As pundits pored over the disturbing publicly posted ranting and ramblings left by Mr. Loughner on MySpace and YouTube and other Internet sites, a debate erupted over the role - if any - of America's polarized political landscape.

Sarah Palin, who "targeted" vulnerable Democrats with a map festooned with crosshairs that resembled gun sights last fall - including one aimed at Ms. Giffords's shaky seat in Tucson - was fingered by some.

"Hey, Sarah Palin, hows that hatey, killy, reloady, crosshairsy thing working out for ya?" tweeted comedian Frank Conniff, in a nasty echo of the former governor's caustic "hopey, changey" attack on President Barack Obama and frequent calls for her supporters to "reload" to achieve their political aims.

Ms.
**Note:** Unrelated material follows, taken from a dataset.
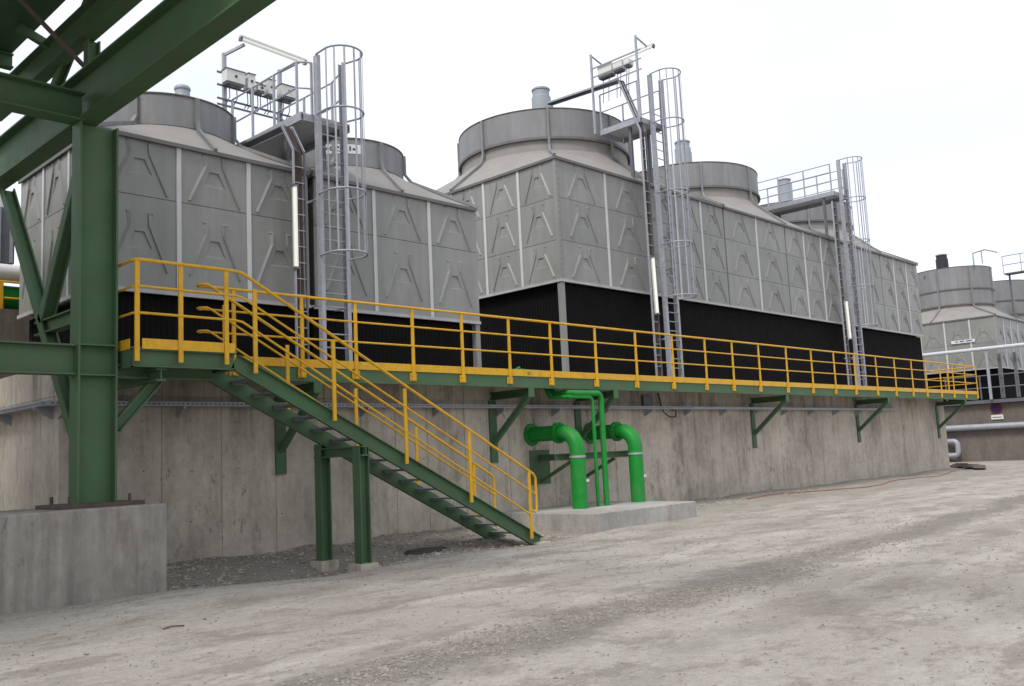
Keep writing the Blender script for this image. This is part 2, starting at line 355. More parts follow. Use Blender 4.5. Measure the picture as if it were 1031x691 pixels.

Palin, who was quick to remove the map and offer condolences, dispatched aides to mount a defence. "We have nothing whatsoever to do with this," Rebecca Mansour said, speaking for Ms. Palin.

Still, from Mr. Obama to ordinary Americans, soul-searching and, sometimes, recriminations marked the beginning of what may be a long aftermath.

"The anger, the hatred, the bigotry that goes on in this country is getting to be outrageous" Sheriff Dupnik said. "Arizona, I think, has become sort of the capital. We have become the Mecca for prejudice and bigotry."

In Washington, flags will fly at half-mast this week in honour of the killed congressional aide. The House of Representatives has postponed sitting for a week. Candlelight vigils in Tucson and other cities reflect a shaken and sombre nation.